Increase in Corruption Feared

The Taft administration has been racked by scandal, including the disappearance in 2005 of millions of dollars of rare coins that had been purchased by the state's workers compensation fund from a powerful Republican Party fundraiser and contributor. Ohio lawmakers and citizens also learned several months ago the state's workers compensation fund did not report hedge fund losses of nearly $215 million in 2004. (See "Rare Coins Scandal Rocks Ohio," Budget & Tax News, July 2005.)

Lawson said the opportunity for corruption and cronyism increases when state government picks which companies to invest in. He said he had hoped the current scandals, combined with the open opposition to the initiative by some Republican lawmakers in defiance of Taft, would have prompted Democrats to pile on and defeat Issue 1.

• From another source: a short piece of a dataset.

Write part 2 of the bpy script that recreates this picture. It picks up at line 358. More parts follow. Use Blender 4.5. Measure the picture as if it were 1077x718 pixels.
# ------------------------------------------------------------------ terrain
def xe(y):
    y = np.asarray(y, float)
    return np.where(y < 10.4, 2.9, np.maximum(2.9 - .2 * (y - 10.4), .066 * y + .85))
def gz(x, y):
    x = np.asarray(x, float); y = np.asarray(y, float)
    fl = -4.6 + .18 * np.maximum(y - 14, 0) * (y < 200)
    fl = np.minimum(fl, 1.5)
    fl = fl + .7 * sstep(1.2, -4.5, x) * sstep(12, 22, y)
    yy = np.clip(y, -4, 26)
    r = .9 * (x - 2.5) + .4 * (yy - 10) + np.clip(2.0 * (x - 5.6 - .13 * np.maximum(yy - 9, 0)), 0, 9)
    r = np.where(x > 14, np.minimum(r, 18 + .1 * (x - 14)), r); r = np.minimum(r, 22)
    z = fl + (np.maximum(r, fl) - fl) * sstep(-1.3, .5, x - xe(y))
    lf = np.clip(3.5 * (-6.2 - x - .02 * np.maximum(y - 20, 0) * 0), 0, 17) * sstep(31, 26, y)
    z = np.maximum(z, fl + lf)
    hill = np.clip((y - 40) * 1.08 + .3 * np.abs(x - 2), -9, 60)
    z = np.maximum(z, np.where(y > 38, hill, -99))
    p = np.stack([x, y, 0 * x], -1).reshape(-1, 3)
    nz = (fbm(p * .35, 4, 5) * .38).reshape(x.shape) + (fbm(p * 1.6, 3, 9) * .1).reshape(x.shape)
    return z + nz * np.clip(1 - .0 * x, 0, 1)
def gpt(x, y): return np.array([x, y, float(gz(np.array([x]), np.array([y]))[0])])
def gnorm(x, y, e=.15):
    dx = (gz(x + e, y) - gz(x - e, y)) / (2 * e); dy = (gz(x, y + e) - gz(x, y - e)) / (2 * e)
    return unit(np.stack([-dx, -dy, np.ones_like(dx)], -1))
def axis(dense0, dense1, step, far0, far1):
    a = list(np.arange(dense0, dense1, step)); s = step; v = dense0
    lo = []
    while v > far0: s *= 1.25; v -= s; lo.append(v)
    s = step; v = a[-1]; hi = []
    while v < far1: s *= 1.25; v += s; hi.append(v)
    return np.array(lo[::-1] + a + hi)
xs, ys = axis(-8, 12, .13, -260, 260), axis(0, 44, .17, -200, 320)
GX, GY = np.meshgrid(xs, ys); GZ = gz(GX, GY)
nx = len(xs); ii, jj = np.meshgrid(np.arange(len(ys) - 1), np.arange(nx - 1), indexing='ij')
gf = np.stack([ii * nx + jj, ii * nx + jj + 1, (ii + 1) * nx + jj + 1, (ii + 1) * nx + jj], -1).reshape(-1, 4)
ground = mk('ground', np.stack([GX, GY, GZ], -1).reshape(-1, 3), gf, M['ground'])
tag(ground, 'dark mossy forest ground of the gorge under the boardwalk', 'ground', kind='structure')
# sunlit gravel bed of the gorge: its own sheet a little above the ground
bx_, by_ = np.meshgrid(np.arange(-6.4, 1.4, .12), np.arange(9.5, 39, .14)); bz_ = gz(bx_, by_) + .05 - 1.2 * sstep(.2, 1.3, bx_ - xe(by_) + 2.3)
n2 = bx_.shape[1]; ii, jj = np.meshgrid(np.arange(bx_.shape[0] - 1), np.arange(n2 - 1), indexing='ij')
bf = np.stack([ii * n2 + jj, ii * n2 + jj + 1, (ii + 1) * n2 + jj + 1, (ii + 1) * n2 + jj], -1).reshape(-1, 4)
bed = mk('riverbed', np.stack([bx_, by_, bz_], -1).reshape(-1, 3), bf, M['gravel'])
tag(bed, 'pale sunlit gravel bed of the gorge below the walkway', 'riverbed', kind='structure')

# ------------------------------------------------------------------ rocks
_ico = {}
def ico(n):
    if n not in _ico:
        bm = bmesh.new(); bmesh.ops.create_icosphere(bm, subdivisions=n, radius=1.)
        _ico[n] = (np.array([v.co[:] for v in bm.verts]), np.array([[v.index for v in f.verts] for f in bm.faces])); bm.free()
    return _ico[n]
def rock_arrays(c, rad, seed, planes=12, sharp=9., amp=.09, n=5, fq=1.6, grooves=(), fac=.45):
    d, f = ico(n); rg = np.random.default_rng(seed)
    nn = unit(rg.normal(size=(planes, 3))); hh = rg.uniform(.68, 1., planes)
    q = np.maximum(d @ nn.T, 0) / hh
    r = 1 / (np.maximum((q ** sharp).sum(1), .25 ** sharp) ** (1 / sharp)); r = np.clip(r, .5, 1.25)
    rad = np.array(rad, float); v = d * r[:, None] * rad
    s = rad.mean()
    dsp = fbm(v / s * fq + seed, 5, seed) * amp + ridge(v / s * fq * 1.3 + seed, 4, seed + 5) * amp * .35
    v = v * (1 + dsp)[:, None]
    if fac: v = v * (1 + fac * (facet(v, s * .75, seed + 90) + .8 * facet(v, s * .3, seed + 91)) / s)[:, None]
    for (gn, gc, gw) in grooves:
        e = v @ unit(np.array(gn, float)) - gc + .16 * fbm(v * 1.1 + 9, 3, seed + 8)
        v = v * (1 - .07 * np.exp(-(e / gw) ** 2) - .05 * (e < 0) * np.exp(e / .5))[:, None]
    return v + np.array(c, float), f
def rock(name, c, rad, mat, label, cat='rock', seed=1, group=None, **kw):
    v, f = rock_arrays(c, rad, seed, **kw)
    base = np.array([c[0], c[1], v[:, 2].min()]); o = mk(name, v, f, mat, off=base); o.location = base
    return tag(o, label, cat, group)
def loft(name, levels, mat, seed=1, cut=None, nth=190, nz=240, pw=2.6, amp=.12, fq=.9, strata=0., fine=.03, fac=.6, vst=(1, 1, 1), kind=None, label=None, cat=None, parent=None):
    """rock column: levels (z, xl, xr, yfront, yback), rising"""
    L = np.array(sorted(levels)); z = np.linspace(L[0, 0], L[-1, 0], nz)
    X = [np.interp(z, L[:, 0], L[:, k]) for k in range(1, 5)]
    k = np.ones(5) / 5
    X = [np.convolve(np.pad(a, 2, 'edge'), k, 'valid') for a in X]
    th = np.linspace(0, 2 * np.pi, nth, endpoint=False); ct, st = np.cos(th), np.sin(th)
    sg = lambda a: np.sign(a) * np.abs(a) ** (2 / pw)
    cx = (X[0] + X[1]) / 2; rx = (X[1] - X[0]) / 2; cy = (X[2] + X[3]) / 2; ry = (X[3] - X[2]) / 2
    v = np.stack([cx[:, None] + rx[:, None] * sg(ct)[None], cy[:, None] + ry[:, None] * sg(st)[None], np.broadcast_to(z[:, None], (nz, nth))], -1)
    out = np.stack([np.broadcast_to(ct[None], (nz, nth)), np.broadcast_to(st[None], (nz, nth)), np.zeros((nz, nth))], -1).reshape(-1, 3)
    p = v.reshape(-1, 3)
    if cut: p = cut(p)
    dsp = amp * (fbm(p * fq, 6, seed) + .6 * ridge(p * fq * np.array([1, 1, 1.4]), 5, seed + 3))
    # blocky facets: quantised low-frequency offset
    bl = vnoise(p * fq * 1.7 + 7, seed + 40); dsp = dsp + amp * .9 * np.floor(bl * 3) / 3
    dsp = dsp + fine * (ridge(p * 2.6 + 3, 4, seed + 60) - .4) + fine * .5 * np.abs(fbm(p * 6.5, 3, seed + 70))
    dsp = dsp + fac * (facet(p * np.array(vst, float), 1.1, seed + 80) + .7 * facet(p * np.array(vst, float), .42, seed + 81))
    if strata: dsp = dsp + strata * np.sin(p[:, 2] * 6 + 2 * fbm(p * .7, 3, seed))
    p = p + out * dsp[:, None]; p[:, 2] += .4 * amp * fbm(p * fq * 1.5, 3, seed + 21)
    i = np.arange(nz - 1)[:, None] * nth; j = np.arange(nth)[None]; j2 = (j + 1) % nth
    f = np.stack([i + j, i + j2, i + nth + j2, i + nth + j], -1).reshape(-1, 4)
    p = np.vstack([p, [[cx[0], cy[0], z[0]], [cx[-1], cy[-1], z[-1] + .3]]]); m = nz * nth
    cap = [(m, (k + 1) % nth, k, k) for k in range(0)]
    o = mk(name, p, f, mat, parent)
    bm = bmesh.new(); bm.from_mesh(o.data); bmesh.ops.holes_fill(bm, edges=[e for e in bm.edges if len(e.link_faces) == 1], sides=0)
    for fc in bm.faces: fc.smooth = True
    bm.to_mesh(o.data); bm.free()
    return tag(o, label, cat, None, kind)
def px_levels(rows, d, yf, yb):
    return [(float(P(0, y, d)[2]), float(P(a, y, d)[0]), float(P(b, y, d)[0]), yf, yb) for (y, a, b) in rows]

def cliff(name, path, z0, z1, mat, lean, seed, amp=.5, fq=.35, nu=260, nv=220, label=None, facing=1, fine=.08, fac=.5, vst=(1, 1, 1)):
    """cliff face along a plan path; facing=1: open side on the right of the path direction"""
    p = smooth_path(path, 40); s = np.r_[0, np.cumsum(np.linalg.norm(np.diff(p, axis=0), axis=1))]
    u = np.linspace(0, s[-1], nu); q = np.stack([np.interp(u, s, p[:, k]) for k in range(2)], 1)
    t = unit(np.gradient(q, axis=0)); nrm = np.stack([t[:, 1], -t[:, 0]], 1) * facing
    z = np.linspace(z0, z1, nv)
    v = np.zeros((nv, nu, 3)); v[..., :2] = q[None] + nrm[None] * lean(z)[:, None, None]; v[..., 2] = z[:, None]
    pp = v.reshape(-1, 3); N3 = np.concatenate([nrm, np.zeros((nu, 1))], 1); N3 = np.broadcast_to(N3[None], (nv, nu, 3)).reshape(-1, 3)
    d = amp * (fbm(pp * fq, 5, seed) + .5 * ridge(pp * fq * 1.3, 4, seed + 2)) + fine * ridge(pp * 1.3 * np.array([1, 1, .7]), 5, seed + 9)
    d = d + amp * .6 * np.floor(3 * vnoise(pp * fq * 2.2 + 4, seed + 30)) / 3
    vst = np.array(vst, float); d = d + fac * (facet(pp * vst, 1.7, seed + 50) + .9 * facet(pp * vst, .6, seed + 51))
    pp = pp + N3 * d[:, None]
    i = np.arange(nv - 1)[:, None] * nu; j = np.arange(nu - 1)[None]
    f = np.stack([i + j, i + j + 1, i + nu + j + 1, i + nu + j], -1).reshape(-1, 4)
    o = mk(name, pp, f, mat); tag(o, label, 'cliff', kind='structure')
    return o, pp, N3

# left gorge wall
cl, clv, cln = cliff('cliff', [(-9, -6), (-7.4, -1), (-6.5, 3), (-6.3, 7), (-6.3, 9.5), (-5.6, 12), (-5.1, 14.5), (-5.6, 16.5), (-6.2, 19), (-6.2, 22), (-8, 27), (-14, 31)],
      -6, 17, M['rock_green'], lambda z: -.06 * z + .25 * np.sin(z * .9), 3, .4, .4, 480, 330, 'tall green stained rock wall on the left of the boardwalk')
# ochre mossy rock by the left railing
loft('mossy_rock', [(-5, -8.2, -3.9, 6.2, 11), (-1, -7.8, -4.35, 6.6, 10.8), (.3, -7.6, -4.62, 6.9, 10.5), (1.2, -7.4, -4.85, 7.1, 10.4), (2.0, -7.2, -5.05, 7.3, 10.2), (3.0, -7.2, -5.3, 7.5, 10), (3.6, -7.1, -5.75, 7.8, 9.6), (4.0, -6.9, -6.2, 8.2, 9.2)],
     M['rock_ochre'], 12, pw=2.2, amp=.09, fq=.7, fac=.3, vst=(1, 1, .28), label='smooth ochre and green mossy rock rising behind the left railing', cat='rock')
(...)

"Apparently the allure of bigger government outweighed the desire to hurt the Republicans. It is interesting to note that Issue 1 polled much stronger in traditionally Democratic counties compared with Republican counties. This tells me that the Republicans got Issue 1 passed in large part against the wishes of their normal base of support."

Lawson said Taft, Johnson, and other lawmakers who supported Issue 1 fail to understand basic economics. He said giving money to favored business may create some jobs, but doing so destroys other jobs by taking money from taxpayers. The result, he said, is "simply moving jobs around. But politicians know they can claim success whether the jobs are real or just the result of sleight of hand."